Jetzt hatte auch der letzte Passagier mitbekommen, dass hier etwas im Gange ist. Um die ganze Szenerie aber genau zu beschreiben, muss ich drei Sätze über die Kleidung bzw. das, was sich die erkältete Tussi so übergeworfen hatte, verlieren. Als da wäre einen völlig verwaschenen, ausgeleierten, mal blaß lila gewesenen BH, der weder seinen Namen verdient noch seiner Ursprungsfunktion nachkam, darüber trug die geschmacklose Zeitgenossin ein ärmelloses, zerknittetes, durchsichtiges Tshirt, dessen Herkunft wohl in primarkischen Gefilden zu vermuten ist und ihren ach so erkälteten Hals umschlung mehrfach ein miefig-fettiger senffarbener Wollschal...

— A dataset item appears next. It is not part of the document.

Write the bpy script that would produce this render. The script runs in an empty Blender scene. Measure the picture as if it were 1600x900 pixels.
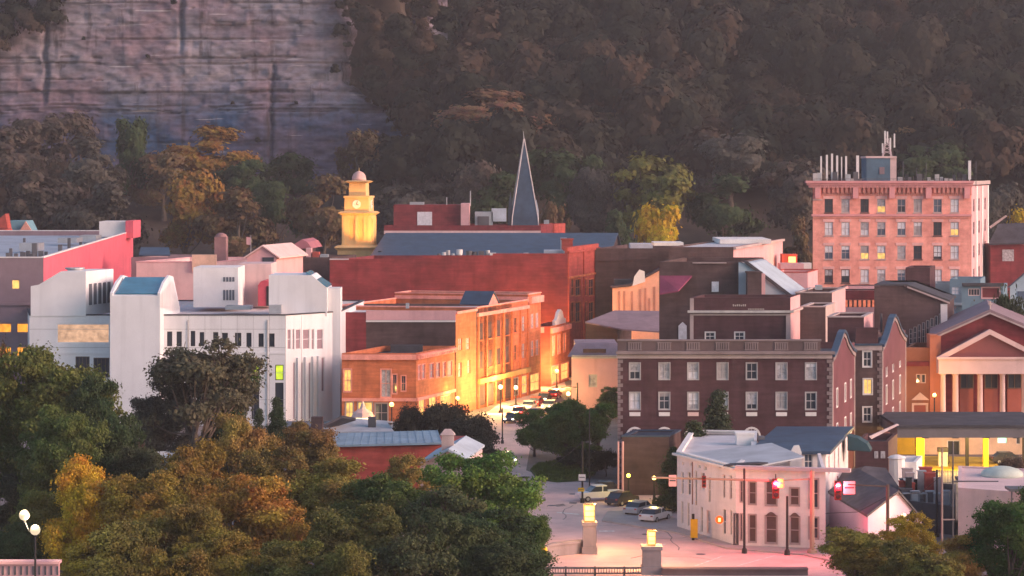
import bpy, math, random
import numpy as np
from mathutils import Vector

# ------------------------------------------------------------------ camera, sky, sun, exposure
SC = bpy.context.scene
COL = SC.collection
R = math.radians
CAMZ, FPX, HY = 33.0, 4000.0, 270.0          # camera height, focal length in pixels (1600 wide), horizon row
cam = bpy.data.cameras.new('camera')
cam.sensor_width = 36.0
cam.lens = 36.0 * FPX / 1600.0
cam.shift_y = (HY - 450.0) / 1600.0
cam.clip_start = 1.0
cam.clip_end = 6000.0
camo = bpy.data.objects.new('camera', cam)
camo.location = (0, 0, CAMZ)
camo.rotation_euler = (R(90), 0, 0)
COL.objects.link(camo)
SC.camera = camo

SUNV = Vector((0.90, -0.28, 0.31)).normalized()   # towards the afterglow
SUN_EL = math.asin(SUNV.z)
W = bpy.data.worlds.new('World')
SC.world = W
W.use_nodes = True
wn = W.node_tree.nodes
sky = wn.new('ShaderNodeTexSky')
sky.sky_type = 'NISHITA'
sky.sun_disc = False
sky.sun_elevation = SUN_EL
sky.sun_rotation = math.atan2(SUNV.x, SUNV.y)
sky.air_density = 1.0
sky.dust_density = 2.5
sky.ozone_density = 1.5
wn['Background'].inputs['Strength'].default_value = 0.115
W.node_tree.links.new(sky.outputs[0], wn['Background'].inputs[0])
sl = bpy.data.lights.new('sun', 'SUN')
sl.energy = 1.3
sl.angle = R(35)
sl.color = (1.0, 0.41, 0.41)
so = bpy.data.objects.new('sun', sl)
so.rotation_euler = (-SUNV).to_track_quat('-Z', 'Y').to_euler()
COL.objects.link(so)
SC.view_settings.view_transform = 'Standard'
SC.view_settings.look = 'None'
SC.view_settings.exposure = 1.18
SC.view_settings.gamma = 1.0
SC.view_settings.use_curve_mapping = False
SC.cycles.use_denoising = True
SC.cycles.max_bounces = 6
SC.cycles.volume_bounces = 0
SC.cycles.sample_clamp_indirect = 4.0
SC.cycles.use_adaptive_sampling = True
SC.cycles.adaptive_threshold = 0.015

# ------------------------------------------------------------------ pixel helpers (1600 x 900 photograph -> place)
def xx(px, Y): return (px - 800.0) * Y / FPX
def zz(py, Y): return CAMZ - (py - HY) * Y / FPX
def at(px, py, Y): return Vector((xx(px, Y), Y, zz(py, Y)))
def gY(py): return FPX * CAMZ / (py - HY)
def gd(px, py):
    Y = gY(py); return (xx(px, Y), Y)
S = (0.25, 0.968)                              # direction the cross streets run

# ------------------------------------------------------------------ materials
MATS = {}
def mat(name, col, rough=0.85, var=0.18, scale=0.35, spec=0.25, metal=0.0, courses=0.0, col2=None, bump=0.0, stain=0.0):
    if name in MATS: return MATS[name]
    m = bpy.data.materials.new(name); m.use_nodes = True
    N, L = m.node_tree.nodes, m.node_tree.links
    b = N['Principled BSDF']
    b.inputs['Roughness'].default_value = rough
    b.inputs['Specular IOR Level'].default_value = spec
    b.inputs['Metallic'].default_value = metal
    geo = N.new('ShaderNodeNewGeometry')
    n1 = N.new('ShaderNodeTexNoise'); n1.inputs['Scale'].default_value = scale
    n1.inputs['Detail'].default_value = 6; n1.inputs['Roughness'].default_value = 0.65
    L.new(geo.outputs['Position'], n1.inputs['Vector'])
    mix = N.new('ShaderNodeMix'); mix.data_type = 'RGBA'
    c2 = col2 if col2 else tuple(min(1, c * (1 + 1.6 * var)) for c in col)
    c1 = tuple(c * (1 - 1.3 * var) for c in col)
    mix.inputs[6].default_value = (*c1, 1); mix.inputs[7].default_value = (*c2, 1)
    rmp = N.new('ShaderNodeMapRange'); rmp.inputs[1].default_value = 0.3; rmp.inputs[2].default_value = 0.7
    L.new(n1.outputs[0], rmp.inputs[0]); L.new(rmp.outputs[0], mix.inputs[0])
    out = mix.outputs[2]
    if stain:
        mp = N.new('ShaderNodeMapping'); mp.inputs['Scale'].default_value = (0.9, 0.9, 0.05)
        L.new(geo.outputs['Position'], mp.inputs[0])
        n2 = N.new('ShaderNodeTexNoise'); n2.inputs['Scale'].default_value = 1.0; n2.inputs['Detail'].default_value = 4
        L.new(mp.outputs[0], n2.inputs['Vector'])
        r2 = N.new('ShaderNodeMapRange'); r2.inputs[1].default_value = 0.5; r2.inputs[2].default_value = 0.75
        r2.inputs[3].default_value = 1.0; r2.inputs[4].default_value = 1.0 - stain
        L.new(n2.outputs[0], r2.inputs[0])
        mm = N.new('ShaderNodeMix'); mm.data_type = 'RGBA'; mm.blend_type = 'MULTIPLY'; mm.inputs[0].default_value = 1
        L.new(out, mm.inputs[6]); L.new(r2.outputs[0], mm.inputs[7]); out = mm.outputs[2]
    if courses:
        sx = N.new('ShaderNodeSeparateXYZ'); L.new(geo.outputs['Position'], sx.inputs[0])
        mp = N.new('ShaderNodeMapping'); mp.inputs['Scale'].default_value = (0.25, 0.25, 2.6)
        L.new(geo.outputs['Position'], mp.inputs[0])
        n3 = N.new('ShaderNodeTexNoise'); n3.inputs['Scale'].default_value = 1.2; n3.inputs['Detail'].default_value = 5
        L.new(mp.outputs[0], n3.inputs['Vector'])
        r3 = N.new('ShaderNodeMapRange'); r3.inputs[1].default_value = 0.3; r3.inputs[2].default_value = 0.7
        r3.inputs[3].default_value = 1.0 - courses; r3.inputs[4].default_value = 1.0 + courses
        L.new(n3.outputs[0], r3.inputs[0])
        mm = N.new('ShaderNodeMix'); mm.data_type = 'RGBA'; mm.blend_type = 'MULTIPLY'; mm.inputs[0].default_value = 1
        L.new(out, mm.inputs[6]); L.new(r3.outputs[0], mm.inputs[7]); out = mm.outputs[2]
    if bump:
        bp = N.new('ShaderNodeBump'); bp.inputs['Strength'].default_value = bump; bp.inputs['Distance'].default_value = 0.1
        n4 = N.new('ShaderNodeTexNoise'); n4.inputs['Scale'].default_value = 3.0; n4.inputs['Detail'].default_value = 5
        L.new(geo.outputs['Position'], n4.inputs['Vector']); L.new(n4.outputs[0], bp.inputs['Height'])
        L.new(bp.outputs[0], b.inputs['Normal'])
    L.new(out, b.inputs['Base Color'])
    MATS[name] = m; return m
def brick(name, col, **k):
    return mat(name, col, rough=0.9, var=k.pop('var', 0.22), scale=k.pop('scale', 0.5), courses=k.pop('courses', 0.16), stain=k.pop('stain', 0.25), **k)
def emit(name, col, st, base=(0.5, 0.5, 0.5)):
    if name in MATS: return MATS[name]
    m = bpy.data.materials.new(name); m.use_nodes = True
    b = m.node_tree.nodes['Principled BSDF']
    b.inputs['Base Color'].default_value = (*base, 1)
    b.inputs['Emission Color'].default_value = (*col, 1); b.inputs['Emission Strength'].default_value = st
    MATS[name] = m; return m
def lit_window(name, col, st):                 # a lit room seen through a curtained pane: uneven
    m = bpy.data.materials.new(name); m.use_nodes = True
    N, L = m.node_tree.nodes, m.node_tree.links; b = N['Principled BSDF']
    b.inputs['Base Color'].default_value = (0.05, 0.04, 0.03, 1); b.inputs['Roughness'].default_value = 0.2
    geo = N.new('ShaderNodeNewGeometry'); n = N.new('ShaderNodeTexNoise'); n.inputs['Scale'].default_value = 1.6
    L.new(geo.outputs['Position'], n.inputs['Vector'])
    r = N.new('ShaderNodeMapRange'); r.inputs[1].default_value = .3; r.inputs[2].default_value = .7
    r.inputs[3].default_value = st * .6; r.inputs[4].default_value = st * 1.15
    L.new(n.outputs[0], r.inputs[0]); L.new(r.outputs[0], b.inputs['Emission Strength'])
    b.inputs['Emission Color'].default_value = (*col, 1)
    MATS[name] = m; return m
def leafmat(name):
    m = bpy.data.materials.new(name); m.use_nodes = True
    N, L = m.node_tree.nodes, m.node_tree.links; b = N['Principled BSDF']
    b.inputs['Roughness'].default_value = 0.8; b.inputs['Specular IOR Level'].default_value = 0.15
    oi = N.new('ShaderNodeObjectInfo'); geo = N.new('ShaderNodeNewGeometry')
    n1 = N.new('ShaderNodeTexNoise'); n1.inputs['Scale'].default_value = 0.45; n1.inputs['Detail'].default_value = 3
    L.new(geo.outputs['Position'], n1.inputs['Vector'])
    n2 = N.new('ShaderNodeTexNoise'); n2.inputs['Scale'].default_value = 5.0; n2.inputs['Detail'].default_value = 2
    L.new(geo.outputs['Position'], n2.inputs['Vector'])
    hs = N.new('ShaderNodeHueSaturation')
    r1 = N.new('ShaderNodeMapRange'); r1.inputs[1].default_value = .3; r1.inputs[2].default_value = .7
    r1.inputs[3].default_value = 0.485; r1.inputs[4].default_value = 0.55
    L.new(n1.outputs[0], r1.inputs[0]); L.new(r1.outputs[0], hs.inputs['Hue'])
    r2 = N.new('ShaderNodeMapRange'); r2.inputs[1].default_value = .3; r2.inputs[2].default_value = .7
    r2.inputs[3].default_value = 0.55; r2.inputs[4].default_value = 1.55
    L.new(n2.outputs[0], r2.inputs[0]); L.new(r2.outputs[0], hs.inputs['Value'])
    L.new(oi.outputs['Color'], hs.inputs['Color'])
    L.new(hs.outputs[0], b.inputs['Base Color'])
    tr = N.new('ShaderNodeBsdfTranslucent'); L.new(hs.outputs[0], tr.inputs[0])
    mx = N.new('ShaderNodeMixShader'); mx.inputs[0].default_value = 0.28
    L.new(b.outputs[0], mx.inputs[1]); L.new(tr.outputs[0], mx.inputs[2])
    L.new(mx.outputs[0], N['Material Output'].inputs['Surface'])
    MATS[name] = m; return m

# ------------------------------------------------------------------ mesh builder
class MB:
    def __init__(s): s.v = []; s.f = []; s.sm = False
    def add(s, vs, fs):
        o = len(s.v); s.v += [tuple(v) for v in vs]; s.f += [tuple(i + o for i in f) for f in fs]; return s
    def quad(s, *p): return s.add(p, [tuple(range(len(p)))])
    def box(s, x0, y0, z0, x1, y1, z1):
        return s.add([(x0,y0,z0),(x1,y0,z0),(x1,y1,z0),(x0,y1,z0),(x0,y0,z1),(x1,y0,z1),(x1,y1,z1),(x0,y1,z1)],
                     [(0,3,2,1),(4,5,6,7),(0,1,5,4),(1,2,6,5),(2,3,7,6),(3,0,4,7)])
    def cbox(s, c, sx, sy, sz):
        return s.box(c[0]-sx/2, c[1]-sy/2, c[2], c[0]+sx/2, c[1]+sy/2, c[2]+sz)
    def fbox(s, fr, u0, u1, n0, n1, z0, z1):     # box in a facade frame: along, outwards, up
        P = fr.p
        return s.add([P(u0,n1,z0),P(u1,n1,z0),P(u1,n0,z0),P(u0,n0,z0),P(u0,n1,z1),P(u1,n1,z1),P(u1,n0,z1),P(u0,n0,z1)],
                     [(0,3,2,1),(4,5,6,7),(0,1,5,4),(1,2,6,5),(2,3,7,6),(3,0,4,7)])
    def ext(s, pts, vec):                        # polygon in space pushed along a vector
        n = len(pts); vec = Vector(vec)
        vs = [tuple(p) for p in pts] + [tuple(Vector(p) + vec) for p in pts]
        return s.add(vs, [tuple(range(n - 1, -1, -1)), tuple(range(n, 2 * n))] + [(i, (i+1) % n, n + (i+1) % n, n + i) for i in range(n)])
    def prism(s, poly, z0, z1): return s.ext([(p[0], p[1], z0) for p in poly], (0, 0, z1 - z0))
    def lathe(s, c, prof, n=16, a0=0.0):
        vs, fs = [], []
        for r, z in prof:
            for k in range(n):
                a = a0 + 2 * math.pi * k / n; vs.append((c[0] + r * math.cos(a), c[1] + r * math.sin(a), c[2] + z))
        for j in range(len(prof) - 1):
            for k in range(n):
                k2 = (k + 1) % n; fs.append((j*n+k, j*n+k2, (j+1)*n+k2, (j+1)*n+k))
        fs.append(tuple(range(n - 1, -1, -1))); fs.append(tuple((len(prof)-1)*n + k for k in range(n)))
        return s.add(vs, fs)
    def tube(s, p, q, r0, r1=None, n=8):
        p, q = Vector(p), Vector(q); r1 = r0 if r1 is None else r1
        d = (q - p).normalized(); a = d.orthogonal().normalized(); b = d.cross(a)
        vs = [p + (a*math.cos(t) + b*math.sin(t))*r0 for t in [2*math.pi*k/n for k in range(n)]] + \
             [q + (a*math.cos(t) + b*math.sin(t))*r1 for t in [2*math.pi*k/n for k in range(n)]]
        return s.add(vs, [(k, (k+1) % n, n+(k+1) % n, n+k) for k in range(n)] + [tuple(range(n-1, -1, -1)), tuple(range(n, 2*n))])
    def path(s, pts, r, n=6):
        for a, b in zip(pts[:-1], pts[1:]): s.tube(a, b, r, r, n)
        return s
    def ball(s, c, r, n=12, m=8, sz=1.0):
        return s.lathe(c, [(max(r*math.sin(math.pi*j/m), 1e-3), -r*sz*math.cos(math.pi*j/m)) for j in range(m+1)], n)
    def facade(s, fr, z0, z1, holes=(), u0=0.0, u1=None, depth=0.15):
        u1 = fr.L if u1 is None else u1
        us = sorted({u0, u1} | {min(max(h[i], u0), u1) for h in holes for i in (0, 2)})
        zs = sorted({z0, z1} | {min(max(h[i], z0), z1) for h in holes for i in (1, 3)})
        for a, b in zip(us[:-1], us[1:]):
            if b - a < 1e-5: continue
            run = None
            for c, d in zip(zs[:-1], zs[1:]):
                if d - c < 1e-5: continue
                um, zm = (a+b)/2, (c+d)/2
                hole = any(h[0] < um < h[2] and h[1] < zm < h[3] for h in holes)
                if hole:
                    if run: s.quad(fr.p(a,0,run[0]), fr.p(b,0,run[0]), fr.p(b,0,run[1]), fr.p(a,0,run[1])); run = None
                else: run = (run[0], d) if run else (c, d)
            if run: s.quad(fr.p(a,0,run[0]), fr.p(b,0,run[0]), fr.p(b,0,run[1]), fr.p(a,0,run[1]))
        for h in holes:
            a, c, b, d = h[:4]
            s.quad(fr.p(a,0,c), fr.p(a,0,d), fr.p(a,-depth,d), fr.p(a,-depth,c))
            s.quad(fr.p(b,0,c), fr.p(b,0,d), fr.p(b,-depth,d), fr.p(b,-depth,c))
            s.quad(fr.p(a,0,c), fr.p(b,0,c), fr.p(b,-depth,c), fr.p(a,-depth,c))
            s.quad(fr.p(a,0,d), fr.p(b,0,d), fr.p(b,-depth,d), fr.p(a,-depth,d))
        return s
    def mesh(s, name, m, loc=(0, 0, 0)):
        me = bpy.data.meshes.new(name)
        lx, ly, lz = loc
        me.from_pydata([(x-lx, y-ly, z-lz) for x, y, z in s.v], [], s.f)
        if m: me.materials.append(m)
        if s.sm: me.polygons.foreach_set('use_smooth', [True]*len(me.polygons))
        me.update(); return me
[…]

"Sagen Sie mal - merken Sie es noch?", fragte ich diese morgendliche Katastrophe. "Wer um diese Jahreszeit schon erkältet ist, der hat ganz offensichtlich einen Fehler gemacht! Gucken Sie sich doch mal an!", forderte ich die Frau auf und öffnete das Fenster ein drittes Mal. "Nur, weil sie im Kindergarten beim Thema Anziehen nicht aufgepasst haben, muss ich mich noch lange nicht bei Ihnen anstecken!", meinte ich und grinste kopfschüttelnd.

Aber der Senfwollschal ließ sich nicht beirren. Dafür grinsten mittlerweile alle beteiligten Passagiere und schüttelten u.a. mit dem Kopf. Der Bauarbeiter hatte sich intelligenterweise bereits etwas weggesetzt, dem war das wahrscheinlich zu blöd. Also sprang die Erkältete nochmals auf, schmiss das Fenster mit Riesenrums zu und trotzte dabei lauthals: "Das Fenster bleibt zu."

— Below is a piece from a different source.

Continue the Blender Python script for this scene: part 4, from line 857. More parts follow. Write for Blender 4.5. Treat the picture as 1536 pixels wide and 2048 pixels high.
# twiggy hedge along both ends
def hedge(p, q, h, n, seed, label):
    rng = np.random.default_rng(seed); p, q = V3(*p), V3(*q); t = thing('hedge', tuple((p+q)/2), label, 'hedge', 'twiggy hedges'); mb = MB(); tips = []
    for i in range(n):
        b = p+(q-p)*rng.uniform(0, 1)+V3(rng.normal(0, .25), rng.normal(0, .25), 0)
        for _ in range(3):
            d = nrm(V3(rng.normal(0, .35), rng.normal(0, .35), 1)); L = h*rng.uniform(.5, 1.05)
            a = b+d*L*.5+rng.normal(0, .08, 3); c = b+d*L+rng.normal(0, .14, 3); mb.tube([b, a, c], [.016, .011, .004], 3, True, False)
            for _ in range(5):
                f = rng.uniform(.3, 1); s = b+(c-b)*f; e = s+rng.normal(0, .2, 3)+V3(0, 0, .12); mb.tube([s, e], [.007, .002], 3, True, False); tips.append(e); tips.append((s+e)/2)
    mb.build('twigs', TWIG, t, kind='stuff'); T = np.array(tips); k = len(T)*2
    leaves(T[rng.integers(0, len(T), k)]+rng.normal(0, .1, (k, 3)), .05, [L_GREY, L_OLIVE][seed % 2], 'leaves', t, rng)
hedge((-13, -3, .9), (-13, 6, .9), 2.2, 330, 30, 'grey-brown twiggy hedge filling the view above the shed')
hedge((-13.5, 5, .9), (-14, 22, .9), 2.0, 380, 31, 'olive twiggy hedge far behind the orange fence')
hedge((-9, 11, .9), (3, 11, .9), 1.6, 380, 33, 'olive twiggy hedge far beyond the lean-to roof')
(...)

Na gut, Du olle Trine, Du hast Dich jetzt ausreichend zum Gespött gemacht, dachte ich über die Frau, ich werde dennoch nicht Deine Scheiß-Viren einatmen! "Das ist mir jetzt echt zu primitiv und asozial.", sagte ich ihr direkt ins Gesicht und stieg dann um in den nächsten Wagon. Ein Mann sagte noch "Richtig!", jemand applaudierte und eine andere Frau meinte "Die steckt wahrscheinlich noch alle hier an...". Die Kreuzworträtselfrau hat sich schlussendlich auch noch weggesetzt, sodass die Erkältungs-Tussi jetzt allein in einem Vierer-Sitz saß.

Vom anderen Wagon aus grinste ich dann nochmal in den Katastrophen-Wagon rüber und ein älterer Mann zeigte mir dann doch tatsächlich "Daumen hoch"! Was für eine morgendliche Begegnung dritter Art, dachte ich. Unglaublich diese Aufmachung und echt peinlich dieses Verhalten! In was für einer Gesellschaft leben wir bloß?!

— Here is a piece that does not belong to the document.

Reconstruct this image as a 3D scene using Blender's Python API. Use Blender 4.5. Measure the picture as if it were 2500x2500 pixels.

Ist es nicht mehr "modern", sich gemäß des Wetters zu kleiden? Trägt man jetzt neuerdings seine Erkältung zur Schau? Muss man seinen verpimpelten Individualismus jetzt auch noch in der Öffentlichkeit ausleben? Ist es momentan wichtig, alles zu teilen - auch seine Viren, Bakterien und sämtliche Infektionen? Wenn diese Frau sich nicht in die Gegebenheiten des Öffentlichen Nahverkehrs einordnen kann - warum fährt sie dann nicht ein ebenso geschmackloses Auto? Da kann sie bei der Rundumlüftung alle ihre Viren mehrfach inhalieren und muss nicht die respektlosen Mitmenschen ertragen, die so dreist für frische Luft sorgen wollen. Und überhaupt - stirbt man jetzt, wenn mal kurz für eine Station etwas Sauerstoff in den Wagon kommt? Und noch überhaupter - warum bleibt diese blöde Zimtzicke nicht zu Hause, wenn sie doch ach so krank ist?

Und das ist dann auch noch die Welt, in der ich lebe - erklär`sie mir bitte, ich finde sie nämlich blöd!